The Twelfth Amendment brought clarity to the Electoral College. Originally electors could vote for two individuals and in 1796 the Federalist candidate John Adams, who had served as our first Vice President under President George Washington, was elected President, but the Federalist political party was divided on who would become Vice President and that resulted in Thomas Jefferson, the leader of the Democratic-Republicans and a political enemy of the Federalists, to be elected Vice President.  The Twelfth Amendment allowed electors to vote for a President or Vice President (party-ticket), which solved the problem.  As Tara Ross wrote:

 

The 12th Amendment and Article II procedures are fairly similar, except the original Article II provision did not provide for separate voting for President and Vice President.
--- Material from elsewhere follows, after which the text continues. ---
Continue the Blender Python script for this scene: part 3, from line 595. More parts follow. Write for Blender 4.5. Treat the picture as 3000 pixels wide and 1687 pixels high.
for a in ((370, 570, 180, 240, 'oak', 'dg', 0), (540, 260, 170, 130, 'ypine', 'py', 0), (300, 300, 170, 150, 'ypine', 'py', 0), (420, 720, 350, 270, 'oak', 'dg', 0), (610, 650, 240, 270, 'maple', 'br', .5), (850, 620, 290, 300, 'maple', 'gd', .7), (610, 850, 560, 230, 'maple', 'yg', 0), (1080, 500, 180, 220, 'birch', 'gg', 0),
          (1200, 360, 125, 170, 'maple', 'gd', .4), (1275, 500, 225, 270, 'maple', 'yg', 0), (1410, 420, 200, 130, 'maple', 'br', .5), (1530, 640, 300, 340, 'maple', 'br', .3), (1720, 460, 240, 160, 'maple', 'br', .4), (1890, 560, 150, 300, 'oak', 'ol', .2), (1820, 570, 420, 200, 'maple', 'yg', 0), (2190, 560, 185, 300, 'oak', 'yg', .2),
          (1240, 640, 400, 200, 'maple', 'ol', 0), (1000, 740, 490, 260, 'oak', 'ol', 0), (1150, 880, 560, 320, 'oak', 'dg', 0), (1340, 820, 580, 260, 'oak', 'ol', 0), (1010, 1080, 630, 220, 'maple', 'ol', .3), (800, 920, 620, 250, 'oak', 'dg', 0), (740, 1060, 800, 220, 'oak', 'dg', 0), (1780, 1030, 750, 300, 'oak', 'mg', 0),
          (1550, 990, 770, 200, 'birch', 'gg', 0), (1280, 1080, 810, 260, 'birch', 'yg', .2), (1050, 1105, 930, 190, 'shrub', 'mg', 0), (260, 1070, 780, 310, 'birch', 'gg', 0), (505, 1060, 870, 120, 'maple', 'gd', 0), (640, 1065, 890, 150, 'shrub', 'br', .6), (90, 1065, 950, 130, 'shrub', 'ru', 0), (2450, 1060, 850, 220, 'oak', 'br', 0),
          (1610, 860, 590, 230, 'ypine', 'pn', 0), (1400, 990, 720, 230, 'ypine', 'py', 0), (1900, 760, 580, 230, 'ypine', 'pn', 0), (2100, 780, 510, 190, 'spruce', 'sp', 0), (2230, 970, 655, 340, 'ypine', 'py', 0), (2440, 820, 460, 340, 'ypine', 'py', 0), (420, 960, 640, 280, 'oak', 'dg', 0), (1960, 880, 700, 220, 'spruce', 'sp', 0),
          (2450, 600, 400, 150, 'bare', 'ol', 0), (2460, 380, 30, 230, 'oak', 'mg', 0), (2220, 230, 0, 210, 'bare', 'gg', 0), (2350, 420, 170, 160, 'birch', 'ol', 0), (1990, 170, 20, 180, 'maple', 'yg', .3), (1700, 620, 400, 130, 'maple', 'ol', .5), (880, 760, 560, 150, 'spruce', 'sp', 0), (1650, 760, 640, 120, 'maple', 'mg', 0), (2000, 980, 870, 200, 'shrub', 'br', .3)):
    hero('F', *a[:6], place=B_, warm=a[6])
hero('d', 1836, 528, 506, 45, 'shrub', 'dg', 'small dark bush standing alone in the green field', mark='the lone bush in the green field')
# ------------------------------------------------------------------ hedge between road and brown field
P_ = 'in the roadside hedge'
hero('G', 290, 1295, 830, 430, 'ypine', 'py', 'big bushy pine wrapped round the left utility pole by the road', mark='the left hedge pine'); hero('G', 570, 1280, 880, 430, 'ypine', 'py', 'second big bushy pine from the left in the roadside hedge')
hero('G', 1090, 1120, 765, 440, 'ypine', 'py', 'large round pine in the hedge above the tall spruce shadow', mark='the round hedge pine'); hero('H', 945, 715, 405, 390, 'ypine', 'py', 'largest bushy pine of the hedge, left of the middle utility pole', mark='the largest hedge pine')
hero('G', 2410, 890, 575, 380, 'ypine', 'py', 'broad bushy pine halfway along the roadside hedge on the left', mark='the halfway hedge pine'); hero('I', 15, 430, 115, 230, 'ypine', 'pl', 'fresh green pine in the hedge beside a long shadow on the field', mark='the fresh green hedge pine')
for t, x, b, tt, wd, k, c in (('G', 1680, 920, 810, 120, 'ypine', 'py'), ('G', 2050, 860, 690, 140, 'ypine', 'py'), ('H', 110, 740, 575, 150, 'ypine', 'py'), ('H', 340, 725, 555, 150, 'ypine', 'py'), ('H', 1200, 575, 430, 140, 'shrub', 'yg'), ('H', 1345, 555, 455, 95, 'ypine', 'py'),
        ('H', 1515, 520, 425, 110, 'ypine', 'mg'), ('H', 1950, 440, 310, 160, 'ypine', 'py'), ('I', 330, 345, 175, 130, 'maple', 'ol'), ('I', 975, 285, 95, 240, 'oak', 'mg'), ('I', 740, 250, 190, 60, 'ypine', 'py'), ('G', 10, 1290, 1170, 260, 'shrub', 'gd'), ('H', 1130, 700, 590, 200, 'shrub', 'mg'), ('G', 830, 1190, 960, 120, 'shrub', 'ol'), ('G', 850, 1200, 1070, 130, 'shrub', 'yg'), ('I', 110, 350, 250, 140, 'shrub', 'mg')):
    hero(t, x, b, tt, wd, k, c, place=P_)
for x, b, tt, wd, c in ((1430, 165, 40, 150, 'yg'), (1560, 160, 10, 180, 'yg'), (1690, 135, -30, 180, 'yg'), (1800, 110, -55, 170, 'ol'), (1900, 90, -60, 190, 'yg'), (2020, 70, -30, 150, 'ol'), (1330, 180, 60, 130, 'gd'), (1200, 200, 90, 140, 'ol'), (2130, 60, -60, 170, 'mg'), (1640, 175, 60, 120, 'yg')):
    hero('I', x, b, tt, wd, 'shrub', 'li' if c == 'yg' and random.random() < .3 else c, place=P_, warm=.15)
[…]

Instead, the candidate with the most votes became President and the runner-up became Vice President. During the country’s fourth presidential election in 1800, this combined voting procedure created problems. As a result, the 12th Amendment was adopted and governed the next presidential election in 1804.[14]

 

“America’s method of presidential election remains largely as it was first conceived by the Founders in the summer of 1787,” argues Ross.[15]